Infrared spectroscopy and tunneling dynamics of the vinyl radical in 4He nanodroplets.

The vinyl radical has been trapped in (4)He nanodroplets and probed with infrared laser spectroscopy in the CH stretch region between 2850 and 3200 cm(-1). The assigned band origins for the CH2 symmetric (ν3), CH2 antisymmetric (ν2), and lone α-CH stretch (ν1) vibrations are in good agreement with previously reported full-dimensional vibrational configuration interaction computations [A. R. Sharma, B. J. Braams, S. Carter, B. C. Shepler, and J. M. Bowman, J. Chem. Phys. 130, 174301 (2009)]. For all three bands, a-type and b-type transitions are observed from the lowest symmetry allowed roconvibrational state of each nuclear spin isomer, which allows for a determination of the tunneling splittings in both the ground and excited vibrational levels.

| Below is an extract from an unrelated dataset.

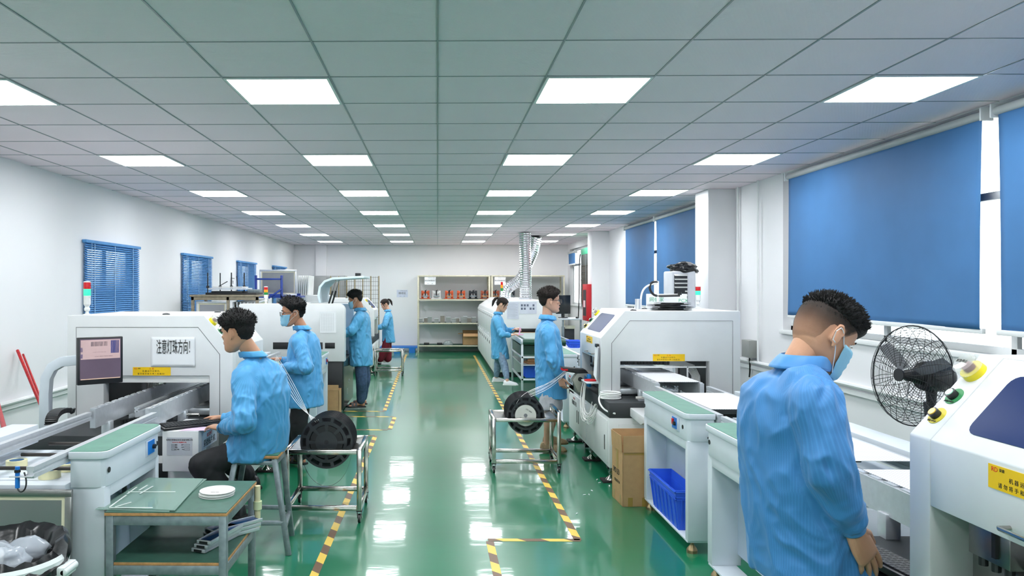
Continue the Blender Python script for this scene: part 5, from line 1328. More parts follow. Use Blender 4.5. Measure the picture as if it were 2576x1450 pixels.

Comparisons to gas phase millimeter-wave rotation-tunneling [K. Tanaka, M. Toshimitsu, K. Harada, and T. Tanaka, J. Chem. Phys. 120, 3604-3618 (2004)] and high-resolution jet-cooled infrared spectra [F. Dong, M. Roberts, and D. J. Nesbitt, J. Chem. Phys. 128, 044305 (2008)] reveal that the He solvent effect is to reduce the ground and ν3 excited state tunneling splittings by ≈20%. This solvent-induced modification of the tunneling dynamics can be reasonably accounted for by assuming either a ≈2.5% increase in the effective barrier height along the tunneling coordinate or a ≈5% increase in the effective reduced mass of the tunneling particles.